Sunday, February 16, 2003 Jews and
Palestinians from all six Bay Area Dialogues walked with 200,000 others in San
Francisco to insist on alternatives to war in the Middle East.
Millions of citizens worldwide, in hundreds of cities,
similarly called for collaboration over confrontation.
See the photos at https://pix.sfly.com/VHbzQXD_
Appreciate American history being
re-directed -- diverse, responsible citizens coming together in advance of
violence as never before.
Unprecedented numbers of mainstream families and
children.
Groups who previously stayed to themselves, or stood
only for their narrow interests.
People who could hardly walk or couldn't walk.

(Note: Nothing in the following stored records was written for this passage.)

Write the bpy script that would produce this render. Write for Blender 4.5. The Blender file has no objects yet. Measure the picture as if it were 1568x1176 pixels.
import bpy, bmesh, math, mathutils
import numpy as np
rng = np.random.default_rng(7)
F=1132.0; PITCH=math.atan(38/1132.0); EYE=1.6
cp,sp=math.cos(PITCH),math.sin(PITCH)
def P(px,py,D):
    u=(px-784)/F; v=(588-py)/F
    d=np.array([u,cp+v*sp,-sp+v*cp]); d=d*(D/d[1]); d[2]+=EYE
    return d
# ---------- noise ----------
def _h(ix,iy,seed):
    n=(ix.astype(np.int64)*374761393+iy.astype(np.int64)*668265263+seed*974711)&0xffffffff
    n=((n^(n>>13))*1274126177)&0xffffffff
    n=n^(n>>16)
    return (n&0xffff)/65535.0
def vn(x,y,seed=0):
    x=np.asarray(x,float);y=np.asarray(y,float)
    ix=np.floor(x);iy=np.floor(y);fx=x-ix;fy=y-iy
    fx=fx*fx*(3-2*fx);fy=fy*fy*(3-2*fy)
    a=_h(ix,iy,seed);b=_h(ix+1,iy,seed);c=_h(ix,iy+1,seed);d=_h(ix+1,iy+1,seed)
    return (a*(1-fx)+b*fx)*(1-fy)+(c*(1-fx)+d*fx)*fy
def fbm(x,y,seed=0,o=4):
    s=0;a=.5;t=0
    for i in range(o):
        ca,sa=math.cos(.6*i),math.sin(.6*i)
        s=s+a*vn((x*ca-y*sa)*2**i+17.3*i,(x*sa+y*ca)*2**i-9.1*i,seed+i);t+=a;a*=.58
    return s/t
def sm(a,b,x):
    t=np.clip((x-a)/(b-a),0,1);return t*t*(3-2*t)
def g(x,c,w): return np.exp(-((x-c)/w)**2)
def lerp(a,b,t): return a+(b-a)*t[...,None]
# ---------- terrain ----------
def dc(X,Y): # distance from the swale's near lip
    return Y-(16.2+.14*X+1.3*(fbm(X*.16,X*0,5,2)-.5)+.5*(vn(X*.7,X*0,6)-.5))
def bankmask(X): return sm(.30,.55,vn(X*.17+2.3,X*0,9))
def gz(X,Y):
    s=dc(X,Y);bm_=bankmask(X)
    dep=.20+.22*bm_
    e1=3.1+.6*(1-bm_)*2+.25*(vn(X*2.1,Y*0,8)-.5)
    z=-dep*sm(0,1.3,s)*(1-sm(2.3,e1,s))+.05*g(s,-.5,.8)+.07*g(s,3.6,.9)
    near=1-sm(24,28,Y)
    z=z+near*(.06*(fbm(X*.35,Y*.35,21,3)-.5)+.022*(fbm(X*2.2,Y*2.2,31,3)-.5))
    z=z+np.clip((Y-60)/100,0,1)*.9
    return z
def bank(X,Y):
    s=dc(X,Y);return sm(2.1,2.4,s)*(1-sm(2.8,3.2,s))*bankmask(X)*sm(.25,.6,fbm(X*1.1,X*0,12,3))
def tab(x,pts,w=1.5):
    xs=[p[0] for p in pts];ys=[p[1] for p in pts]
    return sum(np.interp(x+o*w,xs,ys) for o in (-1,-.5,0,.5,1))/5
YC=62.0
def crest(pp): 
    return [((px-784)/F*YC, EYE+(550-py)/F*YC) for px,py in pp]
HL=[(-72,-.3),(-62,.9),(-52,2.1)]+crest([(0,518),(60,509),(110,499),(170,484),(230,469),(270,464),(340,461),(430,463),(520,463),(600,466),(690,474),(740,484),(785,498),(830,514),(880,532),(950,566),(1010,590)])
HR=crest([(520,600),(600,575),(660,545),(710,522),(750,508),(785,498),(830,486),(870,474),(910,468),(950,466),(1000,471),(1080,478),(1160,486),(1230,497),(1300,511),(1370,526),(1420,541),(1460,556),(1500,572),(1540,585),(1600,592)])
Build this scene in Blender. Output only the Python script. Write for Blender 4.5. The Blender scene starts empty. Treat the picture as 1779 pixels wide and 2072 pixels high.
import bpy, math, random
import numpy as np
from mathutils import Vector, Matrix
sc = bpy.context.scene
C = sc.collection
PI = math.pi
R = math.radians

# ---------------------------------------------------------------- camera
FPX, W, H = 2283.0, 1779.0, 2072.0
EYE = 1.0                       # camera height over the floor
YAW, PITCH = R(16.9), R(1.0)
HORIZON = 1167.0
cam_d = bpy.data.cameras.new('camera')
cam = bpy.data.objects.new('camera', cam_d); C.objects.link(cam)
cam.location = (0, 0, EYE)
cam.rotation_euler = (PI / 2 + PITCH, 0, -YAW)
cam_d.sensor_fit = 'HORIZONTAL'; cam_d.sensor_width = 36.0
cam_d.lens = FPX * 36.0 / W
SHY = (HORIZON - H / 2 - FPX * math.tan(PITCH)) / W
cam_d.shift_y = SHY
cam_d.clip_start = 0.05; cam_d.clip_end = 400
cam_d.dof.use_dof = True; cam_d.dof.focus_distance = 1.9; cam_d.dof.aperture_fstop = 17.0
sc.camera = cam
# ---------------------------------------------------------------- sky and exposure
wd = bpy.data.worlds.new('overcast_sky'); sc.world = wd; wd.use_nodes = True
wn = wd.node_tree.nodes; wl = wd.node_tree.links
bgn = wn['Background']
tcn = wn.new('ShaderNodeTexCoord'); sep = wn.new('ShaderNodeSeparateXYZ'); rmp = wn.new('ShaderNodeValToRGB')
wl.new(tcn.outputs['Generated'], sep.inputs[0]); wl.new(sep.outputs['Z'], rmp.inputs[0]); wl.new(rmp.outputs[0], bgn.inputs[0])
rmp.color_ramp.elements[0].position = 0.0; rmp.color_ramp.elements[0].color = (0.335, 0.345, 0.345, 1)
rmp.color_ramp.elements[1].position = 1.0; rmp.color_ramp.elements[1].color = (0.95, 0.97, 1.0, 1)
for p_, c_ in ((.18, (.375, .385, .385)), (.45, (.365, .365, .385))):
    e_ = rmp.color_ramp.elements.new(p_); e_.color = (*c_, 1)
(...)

Or barely breath, pulling their oxygen tanks behind
them.
Choosing human unity, understanding the alternative is
no life at all.
The day was a prayer for human
unity going around Earth at the speed of spirit and of the Internet.
From the beginning, there was a Muslim call to prayer,
two rabbis' blessings, a cantor's voice appealing for our highest,
Christian guidance, and Buddhist wisdom.
Two days earlier, the Jewish Bulletin of Northern
California featured Rabbi Patricia Karlin-Neumann's column: "Jewish
tradition can't justify a pre-emptive strike on Iraq." You can read
it at:
http://www.jewishsf.com/bk030214/comm1.shtml
The rabbi concluded: "If we are to value each
human life, if we are to bring to fruition an era in which tolerance and
understanding reign, we cannot do so through pre-emptive war, discretionary war
or political violence. We can do so only by measuring the value of human life,
Iraqi lives as well as American lives, and by remembering the dreams of those
on the cusp of doing something significant for humanity."
Millions of citizens circling
Earth did "something significant for humanity" this weekend.
They helped history take a distinct turn more into
The Peoples' Century.
That's how we'll describe yesterday to our
five-year-old grandson when he's old enough to understand.
And we'll tell him about the placard a woman brought
to the day: "War is SOOO last century."